1849 did see large numbers traversing the plains, but the key word there is traversing. The plains were places of misery and death to be crossed as quickly as possible to get to California for the Gold Rush. I’m sure a few people got stopped along the way but not a historically important number.

The wagon train era had already started by then, with the Oregon Territory under control by 1846. Thousands of cattle were moved west with them. The cattle greatly outnumbered the people.

Your personal definition counts most. Do these small starts get included or does the era wait until after the Civil War when the remnants of Union troops were put into the Indian wars to “pacify” the territory for settlers?

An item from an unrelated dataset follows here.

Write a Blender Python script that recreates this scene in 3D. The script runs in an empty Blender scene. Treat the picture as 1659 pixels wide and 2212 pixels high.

The ending is even fuzzier. You could pick dates anywhere from 1890 with Wounded Knee to the beginning of WWI.

Western civilization ended? I must have missed it. I thought I was living in it.

Though I know it was in decline for a while, but it picked up again.

As for cowboys, at least in the time of Tombstone , AZ: “In that time and region, the term “cowboy” generally meant an outlaw. Legitimate cowmen were referred to as cattle herders or ranchers.”

I always thought the Wild West ended when the various territories were finally incorporated into States.

The absolute last gasp of the Wild West may have been Pancho Villa’s “bandito” raid against Columbus, New Mexico in 1916, and the famous(ly failed) US Army expedition against him that ended when the US entered World War One in 1917.